Avec des personnes comme vous qui mettaient des bâtons dans les roues, c’est sûr que l’UE ne risque pas d’avancer grâce à la France…
François Renaudo, citoyen républicain et européen
Renaudo, si ‘l’UE n’avance pas » pour reprendre vos termes, j’avoue n’y être pour rien étant donné qu’elle s’est construite anti-démocratiquement. La grosse Bertha médiatique ayant entériné Maastricht, puis d’Amsterdam à Lisbonne, en passant par Schengen et Nice, les technocrates soviétiques de Bruxelles n’ont pas jugés utiles d’en référer aux peuples. Mais après tout « vos valeurs démocratiques » doivent être celles des démocraties populaires du Pacte de Varsovie. Ce qui n’est pas surprenant de la part d’un jacobin régicide républicain européiste, … athée, islamophile, « cathophobe », et qui s’en fait gloire !
Monsieur,
Je ne suis pas islamophile, au contraire, je suis un chaud partisan de la laïcité. Et je ne suis pas athée, mais deomaque (tueur de dieu).
Sinon sachez qu’il y a des élections européennes, des référendum, des procédures de ratification etc… Mais peut-être n’êtes vous pas au courant. Ce n’est pas parce que vous ne vous sentez pas impliquer dans l’UE que celle-ci n’est pas démocratique. Elle l’est bien plus que n’importe quelle monarchie d’Ancien Régime.
Mes valeurs sont celles de la liberté, de l’égalité et de la fraternité, pas celle de la soumission, du genoux ployé, du sperme royal magnifié stupidement.
François Renaudo, citoyen républicain et européen
« tueur de Dieu » rien que cela ! Vous êtes surtout un fou, une marionnette décérébrée, peut-être même un psychopathe.
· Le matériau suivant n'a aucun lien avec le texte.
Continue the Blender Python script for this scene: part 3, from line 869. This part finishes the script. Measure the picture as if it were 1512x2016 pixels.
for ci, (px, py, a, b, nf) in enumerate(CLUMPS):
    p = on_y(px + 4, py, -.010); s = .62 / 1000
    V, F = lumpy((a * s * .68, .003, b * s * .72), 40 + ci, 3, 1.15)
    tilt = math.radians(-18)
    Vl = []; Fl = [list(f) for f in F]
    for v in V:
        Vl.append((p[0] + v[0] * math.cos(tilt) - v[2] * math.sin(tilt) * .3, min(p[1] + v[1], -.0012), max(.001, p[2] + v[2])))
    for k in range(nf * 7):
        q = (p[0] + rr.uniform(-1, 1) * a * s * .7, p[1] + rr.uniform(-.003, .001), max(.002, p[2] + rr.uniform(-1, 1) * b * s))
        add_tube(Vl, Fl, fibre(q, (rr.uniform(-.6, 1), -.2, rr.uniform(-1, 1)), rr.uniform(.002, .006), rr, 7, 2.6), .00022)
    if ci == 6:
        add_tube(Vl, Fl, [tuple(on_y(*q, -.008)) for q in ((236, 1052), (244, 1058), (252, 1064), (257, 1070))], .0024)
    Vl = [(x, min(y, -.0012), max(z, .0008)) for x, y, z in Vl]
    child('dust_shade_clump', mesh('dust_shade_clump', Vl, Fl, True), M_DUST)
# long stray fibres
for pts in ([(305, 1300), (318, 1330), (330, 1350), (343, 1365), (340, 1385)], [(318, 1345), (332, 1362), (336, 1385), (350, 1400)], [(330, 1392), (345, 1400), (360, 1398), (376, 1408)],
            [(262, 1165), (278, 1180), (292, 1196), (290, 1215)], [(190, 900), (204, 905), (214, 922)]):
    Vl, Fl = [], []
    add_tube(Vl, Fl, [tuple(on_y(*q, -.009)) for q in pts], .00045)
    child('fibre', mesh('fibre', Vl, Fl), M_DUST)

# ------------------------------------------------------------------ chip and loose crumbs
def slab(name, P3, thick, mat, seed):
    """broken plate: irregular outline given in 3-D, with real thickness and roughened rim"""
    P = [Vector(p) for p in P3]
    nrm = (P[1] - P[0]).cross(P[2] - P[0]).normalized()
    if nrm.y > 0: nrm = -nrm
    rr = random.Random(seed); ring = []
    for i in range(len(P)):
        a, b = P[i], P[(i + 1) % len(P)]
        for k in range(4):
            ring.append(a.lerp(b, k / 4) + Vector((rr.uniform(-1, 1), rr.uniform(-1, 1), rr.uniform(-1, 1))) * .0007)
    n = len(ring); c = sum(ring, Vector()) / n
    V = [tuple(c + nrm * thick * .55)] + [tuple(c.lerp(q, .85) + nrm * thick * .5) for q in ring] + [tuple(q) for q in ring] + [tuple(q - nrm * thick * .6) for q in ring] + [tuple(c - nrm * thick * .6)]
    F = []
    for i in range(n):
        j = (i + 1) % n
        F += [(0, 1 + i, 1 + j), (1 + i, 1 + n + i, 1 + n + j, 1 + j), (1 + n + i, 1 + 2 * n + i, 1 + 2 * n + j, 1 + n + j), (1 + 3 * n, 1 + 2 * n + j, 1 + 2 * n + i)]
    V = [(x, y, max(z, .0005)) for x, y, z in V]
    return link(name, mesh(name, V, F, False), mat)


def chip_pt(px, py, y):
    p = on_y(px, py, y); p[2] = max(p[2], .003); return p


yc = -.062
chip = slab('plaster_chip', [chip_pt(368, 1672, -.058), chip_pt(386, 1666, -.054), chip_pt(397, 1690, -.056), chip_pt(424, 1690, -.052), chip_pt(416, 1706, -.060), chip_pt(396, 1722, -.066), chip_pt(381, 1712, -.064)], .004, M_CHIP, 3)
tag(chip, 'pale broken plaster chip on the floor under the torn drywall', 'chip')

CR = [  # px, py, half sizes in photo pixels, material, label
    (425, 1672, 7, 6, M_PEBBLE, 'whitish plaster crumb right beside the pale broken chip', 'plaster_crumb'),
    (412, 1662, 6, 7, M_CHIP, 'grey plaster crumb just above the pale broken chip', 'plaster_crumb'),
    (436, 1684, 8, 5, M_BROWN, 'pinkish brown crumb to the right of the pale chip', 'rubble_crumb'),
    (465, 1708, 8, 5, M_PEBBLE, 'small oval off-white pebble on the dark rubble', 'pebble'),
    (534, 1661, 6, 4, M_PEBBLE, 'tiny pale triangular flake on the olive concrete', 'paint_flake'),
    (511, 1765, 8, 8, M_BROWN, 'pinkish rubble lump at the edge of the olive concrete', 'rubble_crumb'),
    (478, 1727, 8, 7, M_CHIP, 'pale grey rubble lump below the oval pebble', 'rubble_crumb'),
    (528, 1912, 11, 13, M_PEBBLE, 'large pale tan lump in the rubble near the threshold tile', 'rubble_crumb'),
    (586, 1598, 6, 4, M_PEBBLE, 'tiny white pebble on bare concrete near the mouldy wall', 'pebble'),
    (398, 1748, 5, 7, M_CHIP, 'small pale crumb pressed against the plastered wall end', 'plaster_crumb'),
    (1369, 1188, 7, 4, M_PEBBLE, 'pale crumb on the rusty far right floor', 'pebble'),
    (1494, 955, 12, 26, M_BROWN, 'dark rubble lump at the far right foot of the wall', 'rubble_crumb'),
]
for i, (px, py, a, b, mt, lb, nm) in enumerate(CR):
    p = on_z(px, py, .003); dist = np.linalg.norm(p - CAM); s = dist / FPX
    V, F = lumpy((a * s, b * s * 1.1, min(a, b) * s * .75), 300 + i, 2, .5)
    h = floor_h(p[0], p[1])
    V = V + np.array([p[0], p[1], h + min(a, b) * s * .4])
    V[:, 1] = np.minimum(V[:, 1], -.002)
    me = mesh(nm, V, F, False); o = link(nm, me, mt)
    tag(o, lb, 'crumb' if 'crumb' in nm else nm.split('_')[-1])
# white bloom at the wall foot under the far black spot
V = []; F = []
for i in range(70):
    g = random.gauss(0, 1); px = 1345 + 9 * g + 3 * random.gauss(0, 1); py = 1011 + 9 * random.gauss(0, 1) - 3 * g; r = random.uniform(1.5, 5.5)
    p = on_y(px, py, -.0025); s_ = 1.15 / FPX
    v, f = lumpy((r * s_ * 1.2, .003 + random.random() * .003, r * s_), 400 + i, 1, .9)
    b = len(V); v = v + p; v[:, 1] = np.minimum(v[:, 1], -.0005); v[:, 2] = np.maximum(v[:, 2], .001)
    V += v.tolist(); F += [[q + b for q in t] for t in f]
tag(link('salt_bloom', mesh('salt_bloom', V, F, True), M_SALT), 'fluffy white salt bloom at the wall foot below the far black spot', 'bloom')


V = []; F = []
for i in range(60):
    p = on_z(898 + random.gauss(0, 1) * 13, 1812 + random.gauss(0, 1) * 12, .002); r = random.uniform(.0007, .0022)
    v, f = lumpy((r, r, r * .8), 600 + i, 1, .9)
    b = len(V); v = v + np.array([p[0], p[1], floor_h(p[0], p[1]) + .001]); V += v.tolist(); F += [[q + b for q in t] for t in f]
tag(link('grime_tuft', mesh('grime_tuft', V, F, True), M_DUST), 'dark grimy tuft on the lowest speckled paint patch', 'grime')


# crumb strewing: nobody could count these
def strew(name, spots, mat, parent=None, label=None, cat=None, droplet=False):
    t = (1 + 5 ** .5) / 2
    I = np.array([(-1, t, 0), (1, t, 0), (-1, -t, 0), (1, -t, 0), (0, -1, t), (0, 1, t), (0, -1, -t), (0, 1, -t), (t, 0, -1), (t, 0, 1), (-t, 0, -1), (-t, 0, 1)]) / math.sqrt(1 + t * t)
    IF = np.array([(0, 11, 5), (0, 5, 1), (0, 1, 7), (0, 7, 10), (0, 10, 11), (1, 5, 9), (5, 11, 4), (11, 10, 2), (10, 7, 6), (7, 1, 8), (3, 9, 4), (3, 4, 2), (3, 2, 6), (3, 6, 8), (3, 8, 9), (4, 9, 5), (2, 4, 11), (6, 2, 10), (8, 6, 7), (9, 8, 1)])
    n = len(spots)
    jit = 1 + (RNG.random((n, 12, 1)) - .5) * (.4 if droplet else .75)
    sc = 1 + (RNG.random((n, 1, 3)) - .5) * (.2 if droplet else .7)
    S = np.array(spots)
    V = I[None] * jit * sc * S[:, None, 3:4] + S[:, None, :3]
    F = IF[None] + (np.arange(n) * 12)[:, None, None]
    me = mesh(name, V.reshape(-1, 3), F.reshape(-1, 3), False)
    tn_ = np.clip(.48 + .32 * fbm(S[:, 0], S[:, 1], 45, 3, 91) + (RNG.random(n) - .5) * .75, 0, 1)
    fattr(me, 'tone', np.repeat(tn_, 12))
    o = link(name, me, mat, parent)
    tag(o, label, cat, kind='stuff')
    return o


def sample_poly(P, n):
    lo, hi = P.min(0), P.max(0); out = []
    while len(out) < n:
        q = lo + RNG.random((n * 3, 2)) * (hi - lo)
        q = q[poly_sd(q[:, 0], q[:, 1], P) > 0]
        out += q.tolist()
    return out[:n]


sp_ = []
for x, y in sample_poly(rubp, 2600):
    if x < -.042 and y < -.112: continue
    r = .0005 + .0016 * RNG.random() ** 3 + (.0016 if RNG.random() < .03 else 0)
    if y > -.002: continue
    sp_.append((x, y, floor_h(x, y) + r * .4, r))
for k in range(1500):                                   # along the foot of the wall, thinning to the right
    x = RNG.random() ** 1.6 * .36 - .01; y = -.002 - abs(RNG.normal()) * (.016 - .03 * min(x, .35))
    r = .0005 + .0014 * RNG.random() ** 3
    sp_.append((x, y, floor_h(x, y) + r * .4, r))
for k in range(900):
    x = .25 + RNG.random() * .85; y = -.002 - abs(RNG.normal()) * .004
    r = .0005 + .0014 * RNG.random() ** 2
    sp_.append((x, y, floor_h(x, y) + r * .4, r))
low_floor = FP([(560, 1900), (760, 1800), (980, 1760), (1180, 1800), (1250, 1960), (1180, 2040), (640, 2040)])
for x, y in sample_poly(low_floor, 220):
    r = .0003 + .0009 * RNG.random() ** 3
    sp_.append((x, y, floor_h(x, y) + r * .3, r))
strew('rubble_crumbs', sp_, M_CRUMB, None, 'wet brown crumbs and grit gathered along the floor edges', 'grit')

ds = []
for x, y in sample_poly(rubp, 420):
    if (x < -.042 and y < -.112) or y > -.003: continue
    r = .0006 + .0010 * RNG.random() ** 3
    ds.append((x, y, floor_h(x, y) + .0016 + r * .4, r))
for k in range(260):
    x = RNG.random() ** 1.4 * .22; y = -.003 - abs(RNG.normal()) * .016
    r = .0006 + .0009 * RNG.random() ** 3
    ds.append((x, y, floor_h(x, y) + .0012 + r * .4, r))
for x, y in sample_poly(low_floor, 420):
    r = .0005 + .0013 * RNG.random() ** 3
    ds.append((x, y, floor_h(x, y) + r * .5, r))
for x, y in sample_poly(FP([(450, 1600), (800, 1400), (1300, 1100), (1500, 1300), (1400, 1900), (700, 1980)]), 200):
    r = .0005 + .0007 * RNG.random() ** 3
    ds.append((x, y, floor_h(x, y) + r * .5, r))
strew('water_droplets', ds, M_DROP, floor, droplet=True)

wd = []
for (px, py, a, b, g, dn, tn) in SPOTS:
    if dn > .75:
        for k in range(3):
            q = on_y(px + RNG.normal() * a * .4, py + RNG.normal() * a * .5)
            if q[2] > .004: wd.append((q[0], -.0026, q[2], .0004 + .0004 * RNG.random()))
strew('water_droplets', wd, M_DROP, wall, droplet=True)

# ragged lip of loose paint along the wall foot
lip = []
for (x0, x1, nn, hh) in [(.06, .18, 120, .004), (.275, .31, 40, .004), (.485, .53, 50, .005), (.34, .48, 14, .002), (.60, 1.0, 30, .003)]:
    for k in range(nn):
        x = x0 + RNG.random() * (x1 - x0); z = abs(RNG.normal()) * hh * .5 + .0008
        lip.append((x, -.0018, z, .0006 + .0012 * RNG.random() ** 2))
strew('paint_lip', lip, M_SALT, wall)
Comme pour moi vous êtes un esclave buveur de sperme royal habitué aux courbettes et aux flatteries, et un type qui veut le retour de la royauté pour en obtenir une place qu’il ne peut obtenir aujourd’hui dans un régime méritocratique . On diabolise et dénature tous nos ennemis…
François Renaudo, citoyen républicain, ami de la liberté, de l’égalité, de la fraternité et des lois, régicide, jacobin
On ne peut pas considérer les fous comme des ennemis !
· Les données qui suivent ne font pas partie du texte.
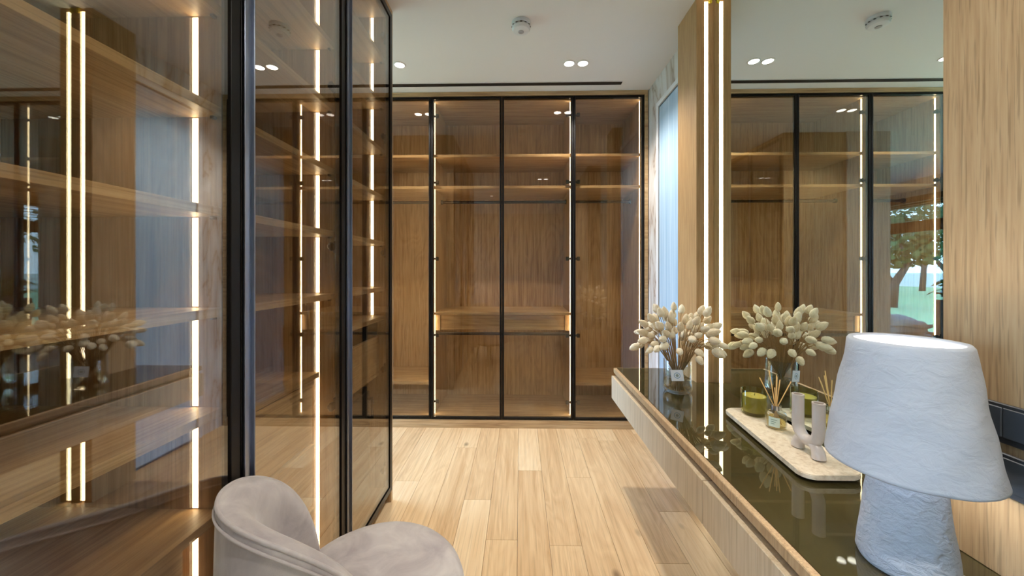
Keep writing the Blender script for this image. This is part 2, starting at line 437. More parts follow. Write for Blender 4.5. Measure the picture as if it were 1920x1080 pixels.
def back_unit(x0, x1, label, doors, led_left, led_right, drawers, group):
    t = thing('wardrobe_unit', label, 'wardrobe', ((x0 + x1) / 2, (YB + DB) / 2, .067), group)
    th = .018; yf = YB + .03
    box('side_panel', M['oak'], t, x0 + .0005, x0 + th, yf, DB, .067, ZT)
    box('side_panel', M['oak'], t, x1 - th, x1 - .0005, yf, DB, .067, ZT)
    xi0, xi1 = x0 + th + .0003, x1 - th - .0003
    box('back_panel', M['oak'], t, xi0, xi1, DB - .012, DB, .067, ZT)
    box('top_panel', M['oak_x'], t, xi0, xi1, yf, DB - .0125, ZT - .018, ZT)
    box('bottom_panel', M['oak_x'], t, xi0, xi1, yf, DB - .0125, .067, .088)
    for z in (2.204, 1.946): box('shelf', M['oak_x'], t, xi0, xi1, yf + .025, DB - .0125, z - .011, z + .011)
    bm = bmesh.new(); tube(bm, [(xi0 + .001, yf + .27, 1.868), (xi1 - .001, yf + .27, 1.868)], .0125, 16)
    link('hanging_rod', bm, M['rod'], t, 'auto')
    for xa, xb in ((xi0 + .0005, xi0 + .012), (xi1 - .012, xi1 - .0005)):
        bm = bmesh.new(); tube(bm, [(xa, yf + .27, 1.868), (xb, yf + .27, 1.868)], .020, 16); link('rod_flange', bm, M['rod'], t, 'auto')
    if drawers:
        box('drawer_top', M['oak_x'], t, xi0 + .001, xi1 - .001, yf + .03, DB - .0125, .90, .922)
        for a, b in ((xi0 + .0005, xi0 + .04), (xi1 - .04, xi1 - .0005)): box('filler_strip', M['oak'], t, a, b, yf + .045, yf + .40, .771, .8995)
        mid = (xi0 + xi1) / 2
        for a, b in ((xi0 + .042, mid - .001), (mid + .001, xi1 - .042)): box('drawer', M['oak_x'], t, a, b, yf + .05, DB - .02, .775, .896, .001)
        bm = bmesh.new(); tube(bm, [(xi0 + .01, yf + .06, .742), (xi1 - .01, yf + .06, .742)], .0125, 16)
        link('hanging_rod', bm, M['rod'], t, 'auto')
    else:
        box('shelf', M['oak_x'], t, xi0, xi1, yf + .04, DB - .0125, .325, .350)
    cuts = sorted([(2.19, 2.218), (1.932, 1.96)] + ([(.90, .922)] if drawers else [(.322, .353)]))
    for on, x, s in ((led_left, xi0, 1), (led_right, xi1, -1)):
        if not on: continue
        z = .09
        for a, b in cuts + [(ZT - .02, 9)]:
            led(t, min(x - s * .0002, x + s * .0004), max(x - s * .0002, x + s * .0004), yf + .027, yf + .037, z, a, 'led_soft'); z = b
    n = doors; wd = (x1 - x0) / n
    for i in range(n):
        a, b = x0 + i * wd + .0015, x0 + (i + 1) * wd - .0015
        door_front(t, 'x', a, b, .072, ZT, YB, hinge=(a if i == 0 else b), hz=HZ)
    return t
bx_lines = (-1.295, -.718, .426, .988)
G = 'glass door units of the back wardrobe'
back_unit(bx_lines[0], bx_lines[1], 'narrow glass wardrobe bay of the back wall beside the left cabinet, with a low shelf', 1, True, True, False, G)
back_unit(bx_lines[1], bx_lines[2], 'wide double-door glass wardrobe bay of the back wall with a drawer row', 2, True, True, True, G)
back_unit(bx_lines[2], bx_lines[3], 'narrow glass wardrobe bay of the back wall beside the marbled wall', 1, False, True, False, G)

# ------------------------------------------------------------------ left glass cabinet, three units
YL = (.365, .905, 1.455, 1.995)
XB = -1.31
struct(boxes('trim_5', M['oak'], None, [(XB, -.705, YL[3] + .0008, YL[3] + .026, 0, H - .002), (XB, -.705, YL[0] - .026, YL[0] - .0008, 0, H - .002),
        (XB, -.705, YL[0], YL[3], 2.665, H - .002), (XB - .03, XB - .001, YL[0] - .026, YL[3] + .026, 0, H - .002)], .001))
struct(box('baseboard_left', M['oak_y'], None, XB, -.735, YL[0], YL[3], 0, .066, .001))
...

A propos du meurtre de la députée travailliste. Tout est possible. J’ai en mémoire l’incendie du Reichstag, qui aurait été commandité par le régime national-socialiste, l’assassinat des moines de Tibéhirine par le gouvernement algérien, l’assassinat de Darlan par les anglais, de même que celui du roi Ghazi, l’assassinat de Jaurès, ou de Verwoerd. La manipulation des fous, au demeurant, est une constante historique, de même que le cynisme des gouvernants, quels qu’ils soient . Point besoin d’être complotiste pour l’envisager. Je constate seulement que ce sont les mêmes qui crient au complotisme lorsque le meurtre sert les intérêts de l’idéologie de l’indifférenciation, mais échafaudent sans crainte des théories sur l’auteur moral des crimes lorsque ces meurtres servent leurs ennemis. Je me souviens d’un prof à sciences- po qui prétendait que l’assassinat de Jaurès avait été ourdi par ………l’Action Française!